Com muita chateação, por considerar a lei do domínio público uma excrescência. Poderia até ser menos de 70 anos se fosse para ajudar mesmo o público. O fato da obra, agora, ser disponibilizada no site Domínio Público e qualquer pessoa poder acessá-la é bacana. Sou totalmente favorável a isso. O que não sou favorável e acho que não tem nada a ver com o domínio público é uma editora comercializar a obra e ficar com todo o direito autoral sem pagar nada para família. No que o público se beneficia com isso? Em nada. Só tira da família. A editora vai cobrar mais barato pelo livro por causa disso? Não vai. Se alguém resolver fazer um filme sobre Graciliano, o ingresso do filme vai ser mais barato porque está em domínio público? Não.
Tudo o que se refere à comercialização da obra não deveria ser chamado de domínio público. É lei, temos que respeitar a lei. Vai entrar em domínio público? Paciência. Minha mãe tem 93 anos e depende de direito autoral do Graciliano Ramos. Ela só não vai deixar de receber porque temos um contrato com a Record até 2029. Mas o que for publicado por outras editoras que estarão concorrendo com a Record vai ficar tudo para a editora.
Quanto a editora vai deixaria de receber se vocês não tivessem renovado com a Record?
Não é legal falar em dinheiro, mas é um montante que é dividido por cinco ramos familiares e que dá para a minha mãe, uma senhora de 93 anos, viver muito bem. Ela recebe um quinto dos direitos, pagos trimestralmente. Eu e meu irmão abrimos mão. Então ela recebe a parte dela e a de nós três, que representa 27% do total dos direitos.
Quando a família renovou com a Record em 2018, vocês acreditaram que daria para reverter a lei?
Eu acreditava. Tentei. Conversei com deputados, que não vou dizer o nome, tentando modificar a lei. O que me foi dito na época, e eu concordo, é que não era uma pauta de esquerda. E disseram que eu teria mais chance se eu tentasse fazer isso com algum deputado de direita. Como não converso com gente direita, não fui atrás.
As novas edições devem trazer um material diferente, com textos críticos, para se diferenciarem entre si.
Vão tentar. E vai ser uma guerra. A Record, com a experiência de anos publicando Graciliano e com a obra inteira em catálogo, e outras editoras que vão tentar se diferenciar por alguma razão. Como membro da família, e não só por receber direito autoral, mas por confiar no trabalho da Record, vou apoiar e indicar as edições dela. E nós também vamos fazer coisas diferentes, com lançamentos previstos para o começo do ano.
Você tem algum receio com relação a essas edições que vão começar a ser publicadas?
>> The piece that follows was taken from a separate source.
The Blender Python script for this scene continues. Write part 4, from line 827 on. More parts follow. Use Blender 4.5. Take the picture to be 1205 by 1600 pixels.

Meu único receio é de fazerem de qualquer jeito. Encontramos Machado de Assis mal editado e bem editado. É livre. Nada garante que isso esteja tendo um um controle. No caso das edições da Record, o controle que sempre houve continuará havendo. Quanto às outras edições, não sei o que vão fazer nem como vão fazer. Meu receio é ver um Graciliano mal cuidado. Com o domínio público, nem a fidelidade ao original eu posso garantir.
Apesar da questão do pagamento de direitos à família, acha que a obra de Graciliano Ramos pode se beneficiar de alguma forma? Quando O Pequeno Príncipe entrou em domínio público, todas as editoras, incluindo a que publicava a obra antes, passaram a vender muito bem.
Eu teria que acreditar no princípio liberal, de que a concorrência ajuda. Mas sinceramente não acredito nisso. Não vejo por que mais editoras publicando Graciliano pode ajudar Graciliano. Algumas editoras podem fazer isso de uma maneira muito cuidadosa, mas também pode acontecer de ter muita porcaria Vai acontecer dos dois jeitos.
Entendi que a família aceitou, então, o domínio público. Mas alguma coisa ainda pode acontecer em 1º de janeiro? A família poderia tentar impedir a venda dos novos livros, por exemplo?
Aceitar eu não aceito, mas é lei e tem que cumprir. Infelizmente não tenho nenhuma carta debaixo da manga. Eu gostaria de ter e poder impedir, mas não não vai acontecer. Vai entrar normalmente em domínio público e vou continuar achando essa lei absurda. Vai entrar em domínio público como manda a lei.
Todos os livros de Graciliano
Graciliano estreou com Caetés (1933) e publicou, na sequência, São Bernardo (1934), Angústia (1936) e Vidas Secas (1938). Nos anos 1940, ele lançou quatro coletâneas de contos: Histórias de Alexandre (1944), Dois Dedos (1945), Histórias Incompletas (1946) e Insônia (1947). Depois de sua morte, em 1953, saiu Alexandre e Outros Heróis (1962).
Em sua bibliografia, até este momento, estão ainda os memorialísticos Infância (1945) e outro póstumo - Memórias do Cárcere (1953). Outras publicações seguiram. São elas: Viagem (1954), Linhas Tortas e Viventes das Alagoas (1962), Cartas (1980), Cartas a Heloísa (1992), Cartas inéditas de Graciliano Ramos a Seus Tradutores Argentinos (2008), Garranchos (2012) e Cangaços e Conversas (2014).